18/05/2025 - 18/05/2027
Nel settore alberghiero italiano – così radicato nella tradizione familiare – si fatica spesso ad accettare un’evidenza sotto gli occhi di tutti: il ruolo dell’albergatore è cambiato. Profondamente. E in modo irreversibile. Chi continua a interpretarlo con le logiche di trent’anni fa non solo è fuori dal mercato, ma rischia di compromettere la sopravvivenza stessa della propria struttura.
In molte realtà alberghiere, soprattutto a conduzione familiare, la guida della struttura è stata per anni affidata per “diritto ereditario”. Si trattava di un passaggio di consegne naturale, spesso privo di una reale selezione basata su competenze. Ma oggi il contesto competitivo, normativo, tecnologico e finanziario è così complesso da rendere inadeguato qualsiasi approccio che prescinda da una preparazione manageriale solida e aggiornata.
Se mai abbia funzionato davvero, l’epoca del “merito dinastico” è finita. Le nuove generazioni, giustamente, guardano altrove: a opportunità professionali più stimolanti, dinamiche e meritocratiche. Pensare che “l’hotel di famiglia” sia ancora l’unico orizzonte possibile è un errore strategico e culturale.
Le dinamiche familiari, quando diventano invasive, rappresentano un freno per lo sviluppo dell’azienda alberghiera. I giovani talenti – sia interni che esterni – fuggono da ambienti padronali, chiusi, scarsamente strutturati, dove il cambiamento viene percepito come minaccia e non come opportunità.
Bassi stipendi, poche prospettive di crescita, gerarchie informali e un’autorità non negoziabile portano inevitabilmente a un impoverimento di competenze e visione. Oggi la vera sfida è uscire dalla logica della “famiglia che gestisce” e passare a quella dell’impresa che compete sul mercato, con ruoli chiari, deleghe effettive, piani di sviluppo e meritocrazia reale.
L’albergatore del 2025 – che voglia avere un futuro nel settore – non può più essere “presente ogni tanto”, tra una visita in struttura e una telefonata di controllo. Deve “stare sul pezzo”. Cosa significa concretamente?

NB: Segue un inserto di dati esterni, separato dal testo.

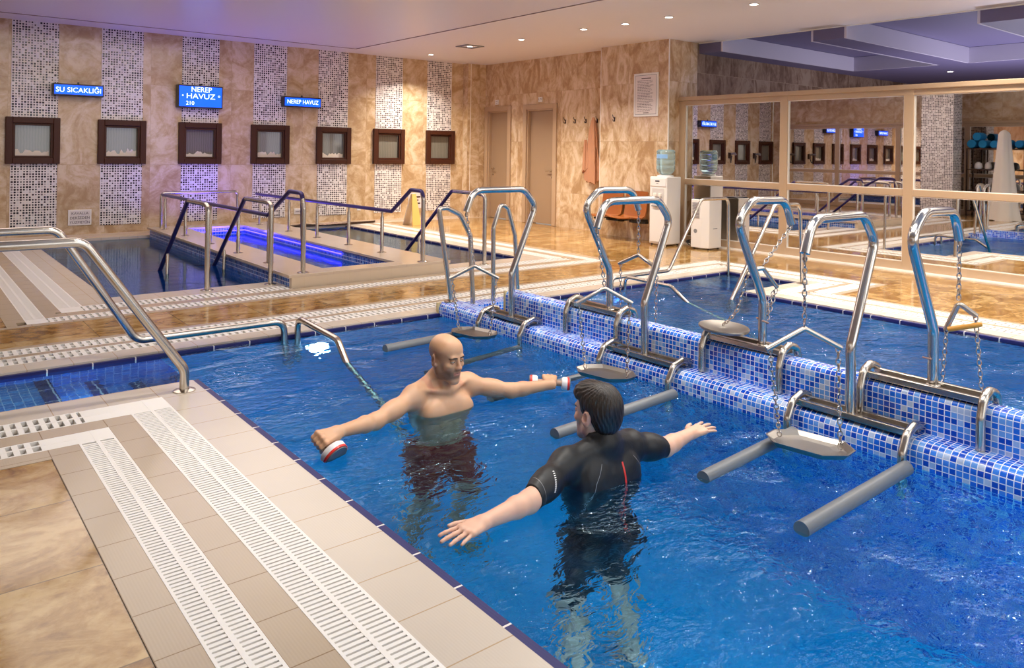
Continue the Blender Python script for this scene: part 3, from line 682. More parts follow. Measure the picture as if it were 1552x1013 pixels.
OFFL = ['ceiling downlight outside the picture, over the right pool near its deck', 'ceiling downlight outside the picture, right in front of the mirror screen', 'ceiling downlight outside the picture, over the walkway left of the raised pool', 'ceiling downlight outside the picture, over the narrow deck left of the entry steps', 'ceiling downlight outside the picture, over the left end of the front pool', 'ceiling downlight outside the picture, over the low divider wall', 'ceiling downlight outside the picture, over the far side of the right pool',
    'ceiling downlight outside the picture, left of the back pools', 'ceiling downlight outside the picture, by the left screen near the back wall', 'ceiling downlight outside the picture, by the mirror screen behind the camera', 'ceiling downlight outside the picture, by the nearest mirror panel', 'ceiling downlight outside the picture, by the second mirror panel']
for (x, y) in [(7.6, 3.6), (7.6, 2.2), (8.9, -1.8), (.2, 9.4), (.2, 6.6), (1.8, 6.9), (8.7, 3.1), (6.4, 2.0), (6.3, 4.1), (3.8, 4.2), (1.6, 4.2)]:  # unseen downlights added for brightness and water glints
    downlight(x, y, OFFL.pop(), grp='downlights outside the picture', power=80 if y > 6 else (24 if x > 6.35 else 14))
for (x, y) in [(2.4, 12.05), (4.7, 12.05), (6.5, 12.05)]: pass
for k, (x, y) in enumerate([(3.1, 5.7), (4.7, 5.9), (2.3, 3.1), (4.3, 2.9), (5.7, 3.2), (3.3, 7.0), (5.3, 6.9), (3.2, 1.4)]):  # more downlights added out of view, for glints and back wall
    downlight(x, y, ['ceiling downlight over the far end of the front pool, outside the picture', 'ceiling downlight over the far end of the right pool, outside the picture', 'ceiling downlight above the bald man, outside the picture', 'ceiling downlight above the high divider, outside the picture', 'ceiling downlight above the middle of the right pool, outside the picture',
        'ceiling downlight over the walkway by the raised pool, outside the picture', 'ceiling downlight over the walkway by the back right pool, outside the picture', 'ceiling downlight above the dark haired man, outside the picture'][k], grp='downlights outside the picture', power=[34, 30, 14, 12, 14, 62, 62, 10][k], col=(1, .95, .88))
downlight(14.9, 5.9, 'small downlight in the dark ceiling beyond the mirror screen', z=CF, power=14)
area('beyond_uplight', (13.2, 4.2, .42), .5, 90, (.82, .80, 1.0), (PI, 0, 0)); area('beyond_uplight', (12.4, .2, .42), .5, 75, (.82, .80, 1.0), (PI, 0, 0))  # added upward fill to brighten the coffers, no source known
for i, (x, y) in enumerate(((13.2, 4.2), (12.4, .2))):
    t = thing('floor_uplighter', (x, y, 0), ['floor uplighter behind the mirror screen, farther one', 'floor uplighter behind the mirror screen, nearer one'][i], 'lamp')  # invented lamp body around the added fill, hidden by the screen
    obj('lamp_bowl', lathe(G(), [(.12, 0), (.05, .03), (.05, .25), (.28, .38), (.28, .40), (.26, .40), (.04, .28)], (x, y, 0)), 'white_plastic', t, smooth=True)
area('ceiling_cove', (2.6, 9.0, CEIL - .04), 3.6, 100, (1, .88, .76), shape='RECTANGLE', sy=4.6)  # added fill for the back of the room, no fixture drawn

# ================================================================== pool exercisers (post with hook, saddle, chain, spreader, tray)
def chain_geo(p, q, link=.034, wire=.0032, wid=.0095, slack=0.0):
    p, q = Vector(p), Vector(q); L = (q - p).length; n = max(2, int(round(L / (link * .78)))); g = G(); d = (q - p).normalized()
    side = d.orthogonal().normalized(); s2 = d.cross(side)
    for i in range(n):
        t = (i + .5) / n; c = p + (q - p) * t + Vector((0, 0, -slack * 4 * t * (1 - t)))
        u_ = side if i % 2 else s2; hl = L / n / .78 / 2; pts = []
        for k in range(10):
            a = 2 * PI * k / 10; pts.append(c + d * (hl * math.cos(a)) * .96 + u_ * (wid * math.sin(a)))
        sweep(g, pts, wire, 5, closed=True)
    return g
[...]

Comprendere le dinamiche manageriali: budgeting, HR, revenue, sviluppo commerciale.
Avere nozioni (anche se non operative) su tecnologia applicata all’hotellerie, dai PMS avanzati all’intelligenza artificiale.
Conoscere le logiche immobiliari: valutazione del valore, contratti di affiliazione o gestione, ristrutturazioni con ROI.
Capire qual è il proprio ruolo effettivo: se azionista, allora fiducia nella governance e nessuna invasività; se manager, allora pieno coinvolgimento operativo, ma con formazione e aggiornamento continui.
La differenza oggi si gioca qui. Nell'umiltà di comprendere che non basta più la passione o la consuetudine, ma servono strumenti, competenze e soprattutto un cambio di mentalità. L’albergatore contemporaneo non può più permettersi di essere “figlio di” o “titolare storico”: deve essere un leader preparato o lasciare spazio a chi lo è.
Infine, una riflessione cruciale: il capitale umano è la risorsa più strategica di ogni struttura ricettiva. L’albergatore moderno deve saper attrarre, motivare e trattenere persone di valore. E questo avviene solo in ambienti professionali, strutturati, aperti all’innovazione e con un orizzonte di crescita reale.
Il futuro dell’hotellerie italiana sta tutto qui: nel passaggio dalla cultura familiare a quella aziendale. Non è una perdita di identità. È un’evoluzione necessaria, una scelta di sopravvivenza. Chi saprà compiere questo passaggio, con lucidità e senso del tempo, non solo garantirà futuro al proprio hotel, ma contribuirà al rilancio dell’intero comparto.